RUANGPOLITIK.COM — Ketentuan Pasal 1320 KUH Perdata menerangkan bahwa supaya terjadi persetujuan yang sah, perlu dipenuhi empat syarat:
Jika tidak memenuhi syarat sah suatu perjanjian, persetujuan atau perjanjian yang dibuat bisa dikatakan batal demi hukum.
1. Kesepakatan Para Pihak
Kesepakatan mereka yang mengikatkan dirinya disederhanakan menjadi kesepakatan para pihak. Jika diartikan, kesepakatan berarti adanya penyesuaian kehendak yang bebas antara para pihak mengenai hal-hal pokok yang diinginkan dalam perjanjian.

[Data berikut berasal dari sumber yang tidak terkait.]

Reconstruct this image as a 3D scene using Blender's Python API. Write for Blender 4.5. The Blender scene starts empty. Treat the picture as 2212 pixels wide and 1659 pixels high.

Dalam hal ini, setiap pihak harus memiliki kemauan yang bebas (sukarela) untuk mengikatkan diri, di mana kesepakatan tersebut dapat dinyatakan secara tegas maupun diam-diam. Adapun makna dari bebas adalah lepas dari kekhilafan, paksaan, dan penipuan.
Apabila adanya unsur kekhilafan, paksaan, atau penipuan hal ini berarti melanggar syarat sah perjanjian. Ketentuan tersebut sebagaimana diatur dalam Pasal 1321 KUH Perdata yang menerangkan bahwa tiada suatu persetujuan pun mempunyai kekuatan jika diberikan karena kekhilafan atau diperoleh dengan paksaan atau penipuan.
2. Kecakapan Para Pihak
Dalam konteks kecakapan untuk membuat suatu perikatan, yang menjadi subjek adalah pihak-pihak yang terlibat dalam perjanjian tersebut. Pasal 1329 KUH Perdata menerangkan bahwa tiap orang berwenang untuk membuat perikatan, kecuali ia dinyatakan tidak cakap untuk hal itu.
Terkait siapa yang dinyatakan tidak cakap, Pasal 1330 KUH Perdata menerangkan bahwa yang tidak cakap untuk membuat persetujuan adalah anak yang belum dewasa; orang yang ditaruh di bawah pengampuan; dan perempuan yang telah kawin dalam hal yang ditentukan undang-undang dan pada umumnya semua orang yang oleh undang-undang dilarang untuk membuat persetujuan tertentu.
3. Mengenai Suatu Hal Tertentu
Terkait suatu pokok persoalan atau hal tertentu bermakna apa yang menjadi perjanjian atau diperjanjikan oleh kedua belah pihak. Pada intinya, barang yang dimaksud dalam perjanjian ditentukan jenisnya, yakni barang yang dapat diperdagangkan. Hal ini sesuai ketentuan Pasal 1332 KUH Perdata yang menerangkan bahwa hanya barang yang dapat diperdagangkan saja yang dapat menjadi pokok persetujuan.
Kemudian, Pasal 1333 KUH Perdata menerangkan bahwa suatu persetujuan harus mempunyai pokok berupa suatu barang yang sekurang-kurangnya ditentukan jenisnya. Jumlah barang itu tidak perlu pasti, asal saja jumlah itu kemudian dapat ditentukan atau dihitung.
4. Sebab yang Halal
Makna suatu sebab yang tidak terlarang atau halal dalam konteks perjanjian berkaitan dengan isi perjanjiannya atau tujuan yang hendak dicapai oleh para pihak yang terlibat. Isi dari suatu perjanjian tidak boleh bertentangan dengan undang-undang, kesusilaan, maupun dengan ketertiban umum.
Hal tersebut sebagaimana ketentuan Pasal 1337 KUH Perdata yang menerangkan bahwa suatu sebab adalah terlarang, jika sebab itu dilarang oleh undang-undang atau bila sebab itu bertentangan dengan kesusilaan atau dengan ketertiban umum.
Berkenaan dengan keempat syarat sah perjanjian ini, Niru A. Sinaga dalam Binamulia Hukum Vol. 7, menerangkan bahwa syarat pertama dan kedua disebut syarat subjektif karena menyangkut pihak-pihak yang mengadakan perjanjian.
Sementara itu, syarat ketiga dan keempat merupakan syarat objektif karena menyangkut objek dari perjanjian. Jika syarat subjektif (syarat sah perjanjian poin pertama dan kedua) tidak terpenuhi, perjanjian dapat dibatalkan.
Namun, apabila syarat objektif (syarat sah perjanjian poin ketiga dan keempat) yang tidak terpenuhi, perjanjian yang dibuat dikatakan batal demi hukum atau berarti perjanjian dianggap tidak pernah terjadi.